In food fraud, for example, SIRA can distinguish authentically produced foods such as honey, wines and whiskeys from copies with bogus origin claims. In wildlife trade, it can separate legally sourced specimens from illicit ones. In criminal forensics, it can help investigators determine where a contraband material came from. Across all of these, Elementar’s technology, combined with a transparent, comprehensive database solution can provide the scientific results to underpin the ability for businesses to make verifiable claims about a products origin.

Confidence that travels

Data is only credible if it is reproducible. Cross-lab validation, blind proficiency testing and accreditation-aligned methods are essential to building trust in the results. For organisations like WFID, this includes sending subsets of reference samples to multiple labs to ensure replication. “We send off the primary batch of samples and then a subset of those goes to a second lab,” Saunders explains. “We check that both labs are able to get the same information from the same material, so that we can ensure the data is replicable, not just precise in a single lab. ISO 17025 accreditation provides confidence in technical performance and traceability.” 

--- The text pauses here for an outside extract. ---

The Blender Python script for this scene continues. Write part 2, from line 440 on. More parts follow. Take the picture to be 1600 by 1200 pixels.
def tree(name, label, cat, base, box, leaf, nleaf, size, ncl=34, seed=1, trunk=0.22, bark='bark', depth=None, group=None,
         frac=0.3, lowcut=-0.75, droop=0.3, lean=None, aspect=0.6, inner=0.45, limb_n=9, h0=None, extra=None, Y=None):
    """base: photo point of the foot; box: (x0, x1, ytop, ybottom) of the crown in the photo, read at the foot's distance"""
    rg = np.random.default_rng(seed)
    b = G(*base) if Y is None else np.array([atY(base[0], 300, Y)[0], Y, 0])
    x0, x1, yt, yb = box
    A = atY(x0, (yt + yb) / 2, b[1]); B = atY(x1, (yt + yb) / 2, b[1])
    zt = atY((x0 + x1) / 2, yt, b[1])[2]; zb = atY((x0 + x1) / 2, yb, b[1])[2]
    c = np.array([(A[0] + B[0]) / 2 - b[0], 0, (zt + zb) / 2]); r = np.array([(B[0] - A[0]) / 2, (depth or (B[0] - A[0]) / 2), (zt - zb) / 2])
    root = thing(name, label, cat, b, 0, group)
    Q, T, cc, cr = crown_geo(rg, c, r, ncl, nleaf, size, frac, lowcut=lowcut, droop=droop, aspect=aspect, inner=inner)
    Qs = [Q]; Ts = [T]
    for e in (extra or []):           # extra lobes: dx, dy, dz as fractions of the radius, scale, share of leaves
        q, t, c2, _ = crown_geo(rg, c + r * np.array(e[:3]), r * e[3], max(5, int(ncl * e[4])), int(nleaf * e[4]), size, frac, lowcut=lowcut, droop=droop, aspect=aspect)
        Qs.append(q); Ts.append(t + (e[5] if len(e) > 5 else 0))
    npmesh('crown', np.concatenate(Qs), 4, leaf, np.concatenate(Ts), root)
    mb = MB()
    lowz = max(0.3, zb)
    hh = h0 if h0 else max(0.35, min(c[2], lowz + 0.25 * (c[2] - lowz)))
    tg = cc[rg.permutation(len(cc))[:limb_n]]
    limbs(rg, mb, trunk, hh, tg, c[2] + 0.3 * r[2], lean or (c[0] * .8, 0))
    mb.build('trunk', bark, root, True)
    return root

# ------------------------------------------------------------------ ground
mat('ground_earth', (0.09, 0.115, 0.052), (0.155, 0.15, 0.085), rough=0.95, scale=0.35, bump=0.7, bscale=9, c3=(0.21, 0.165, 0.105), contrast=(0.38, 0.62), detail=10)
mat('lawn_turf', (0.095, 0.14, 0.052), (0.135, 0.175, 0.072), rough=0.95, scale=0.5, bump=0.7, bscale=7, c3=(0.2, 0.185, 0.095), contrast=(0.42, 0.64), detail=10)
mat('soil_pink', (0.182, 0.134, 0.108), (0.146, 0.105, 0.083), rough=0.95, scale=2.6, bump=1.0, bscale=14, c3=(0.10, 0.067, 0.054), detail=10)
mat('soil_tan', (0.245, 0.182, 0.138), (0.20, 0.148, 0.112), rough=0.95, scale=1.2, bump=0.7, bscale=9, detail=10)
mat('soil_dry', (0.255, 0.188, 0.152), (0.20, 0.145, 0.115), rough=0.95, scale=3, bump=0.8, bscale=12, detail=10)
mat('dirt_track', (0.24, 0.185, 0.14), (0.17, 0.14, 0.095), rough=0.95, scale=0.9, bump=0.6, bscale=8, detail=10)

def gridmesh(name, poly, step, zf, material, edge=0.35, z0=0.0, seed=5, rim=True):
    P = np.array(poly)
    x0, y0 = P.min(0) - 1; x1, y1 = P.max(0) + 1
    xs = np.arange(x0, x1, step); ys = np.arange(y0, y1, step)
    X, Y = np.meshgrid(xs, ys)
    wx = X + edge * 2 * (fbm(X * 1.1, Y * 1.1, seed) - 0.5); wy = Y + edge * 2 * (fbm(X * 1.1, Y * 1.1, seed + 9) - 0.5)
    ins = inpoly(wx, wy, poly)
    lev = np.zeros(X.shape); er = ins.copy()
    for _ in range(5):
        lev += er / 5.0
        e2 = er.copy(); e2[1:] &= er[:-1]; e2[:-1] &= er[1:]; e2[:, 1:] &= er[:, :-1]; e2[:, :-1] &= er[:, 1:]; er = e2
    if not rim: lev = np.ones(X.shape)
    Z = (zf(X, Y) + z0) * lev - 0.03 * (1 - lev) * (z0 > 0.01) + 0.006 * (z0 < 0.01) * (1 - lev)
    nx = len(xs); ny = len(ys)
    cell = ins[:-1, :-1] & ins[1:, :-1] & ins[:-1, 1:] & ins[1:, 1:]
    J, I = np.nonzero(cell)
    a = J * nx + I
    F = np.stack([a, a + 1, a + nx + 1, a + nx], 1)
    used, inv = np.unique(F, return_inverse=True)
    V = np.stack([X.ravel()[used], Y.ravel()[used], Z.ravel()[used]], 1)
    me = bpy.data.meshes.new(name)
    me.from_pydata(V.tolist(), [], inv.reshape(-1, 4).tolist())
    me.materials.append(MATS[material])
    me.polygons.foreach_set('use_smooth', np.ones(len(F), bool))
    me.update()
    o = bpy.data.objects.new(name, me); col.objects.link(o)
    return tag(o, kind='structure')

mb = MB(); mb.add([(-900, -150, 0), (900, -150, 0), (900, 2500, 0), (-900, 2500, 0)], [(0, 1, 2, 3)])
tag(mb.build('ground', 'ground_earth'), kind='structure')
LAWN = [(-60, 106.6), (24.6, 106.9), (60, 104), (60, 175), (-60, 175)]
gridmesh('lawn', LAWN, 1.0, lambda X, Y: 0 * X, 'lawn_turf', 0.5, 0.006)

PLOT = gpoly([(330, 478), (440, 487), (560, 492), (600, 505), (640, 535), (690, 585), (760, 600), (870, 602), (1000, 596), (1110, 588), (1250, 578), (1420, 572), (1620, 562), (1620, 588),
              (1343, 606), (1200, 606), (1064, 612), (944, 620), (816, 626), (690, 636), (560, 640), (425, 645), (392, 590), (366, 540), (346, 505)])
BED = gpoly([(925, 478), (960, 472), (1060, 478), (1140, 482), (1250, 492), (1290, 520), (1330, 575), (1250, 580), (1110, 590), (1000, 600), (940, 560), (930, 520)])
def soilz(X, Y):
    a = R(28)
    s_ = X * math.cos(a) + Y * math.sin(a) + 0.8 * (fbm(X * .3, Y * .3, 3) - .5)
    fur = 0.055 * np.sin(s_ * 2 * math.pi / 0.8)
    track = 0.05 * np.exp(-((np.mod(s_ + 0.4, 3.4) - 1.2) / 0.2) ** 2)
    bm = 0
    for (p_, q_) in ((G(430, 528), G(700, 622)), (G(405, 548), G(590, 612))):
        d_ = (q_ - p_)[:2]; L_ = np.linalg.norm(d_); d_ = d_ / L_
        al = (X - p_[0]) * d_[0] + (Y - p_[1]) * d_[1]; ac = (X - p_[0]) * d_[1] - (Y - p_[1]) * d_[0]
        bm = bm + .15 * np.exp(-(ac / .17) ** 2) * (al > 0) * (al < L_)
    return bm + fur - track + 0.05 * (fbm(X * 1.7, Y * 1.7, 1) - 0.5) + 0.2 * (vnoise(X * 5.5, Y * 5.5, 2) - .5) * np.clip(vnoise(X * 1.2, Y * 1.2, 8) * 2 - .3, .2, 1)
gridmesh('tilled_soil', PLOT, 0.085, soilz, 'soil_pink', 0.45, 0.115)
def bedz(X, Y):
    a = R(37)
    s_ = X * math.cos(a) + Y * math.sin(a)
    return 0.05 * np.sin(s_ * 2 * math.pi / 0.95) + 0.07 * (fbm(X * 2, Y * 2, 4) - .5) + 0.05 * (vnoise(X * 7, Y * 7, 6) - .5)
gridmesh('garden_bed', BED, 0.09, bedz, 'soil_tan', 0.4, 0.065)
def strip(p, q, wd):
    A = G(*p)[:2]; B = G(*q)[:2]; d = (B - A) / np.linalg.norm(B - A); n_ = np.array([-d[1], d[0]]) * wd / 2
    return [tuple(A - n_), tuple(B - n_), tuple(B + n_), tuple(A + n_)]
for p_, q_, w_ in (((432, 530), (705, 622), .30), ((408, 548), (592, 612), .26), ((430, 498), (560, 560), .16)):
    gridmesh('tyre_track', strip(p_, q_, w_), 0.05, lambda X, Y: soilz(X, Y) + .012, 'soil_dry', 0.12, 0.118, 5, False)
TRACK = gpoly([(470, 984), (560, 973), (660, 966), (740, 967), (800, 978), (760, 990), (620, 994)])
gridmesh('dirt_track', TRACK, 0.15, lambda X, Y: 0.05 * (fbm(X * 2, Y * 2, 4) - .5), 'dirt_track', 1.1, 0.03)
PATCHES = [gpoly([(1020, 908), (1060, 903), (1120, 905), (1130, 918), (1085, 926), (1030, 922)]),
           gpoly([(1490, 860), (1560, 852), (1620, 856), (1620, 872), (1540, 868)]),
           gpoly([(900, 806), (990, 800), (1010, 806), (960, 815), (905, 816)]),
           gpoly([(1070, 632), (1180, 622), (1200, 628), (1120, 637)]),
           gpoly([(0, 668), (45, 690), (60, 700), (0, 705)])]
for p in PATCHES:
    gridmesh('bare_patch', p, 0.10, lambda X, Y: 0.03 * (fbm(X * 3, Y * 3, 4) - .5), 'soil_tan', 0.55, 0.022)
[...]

Elementar supports this process by offering instruments engineered for precision and consistency, along with application support that aligns with accreditation needs. This empowers labs to contribute to global reference efforts without compromising on quality.

In Cameroon, a World Forest ID collector labels timber samples before they’re sent for testing.

Elementar’s role in making origin science accessible

Elementar plays a critical enabling role in scaling stable isotope science for real-world use. From developing instruments designed for routine, high-throughput performance to supporting labs with training and accreditation guidance, the goal is to make advanced analytical chemistry practical, accessible, and decision-ready.

Whether in forestry, food regulation, customs enforcement, or certification bodies, Elementar’s partners rely on reproducible data to meet rising regulatory expectations. By helping to build and support reference datasets and ensuring interoperability between labs, Elementar lowers the barrier to reliable origin verification across industries.

Why it matters

As global regulations grow and consumer trust in green claims erodes, SIRA offers an objective path forward. It makes origin measurable and moves the conversation from assertion to verification.

Whether in forests, farms, fisheries or forensic labs, doing good science, openly and collaboratively, is now a practical necessity. By supporting unique and exciting not-for-profits like WFID, Elementar helps make origin science both credible and scalable.

As Jade Saunders of WFID puts it: “We’re doing science in a way that challenges the traditional commercial model — openly, transparently and for the public good.” And that, ultimately, is what regulation demands, and the planet requires.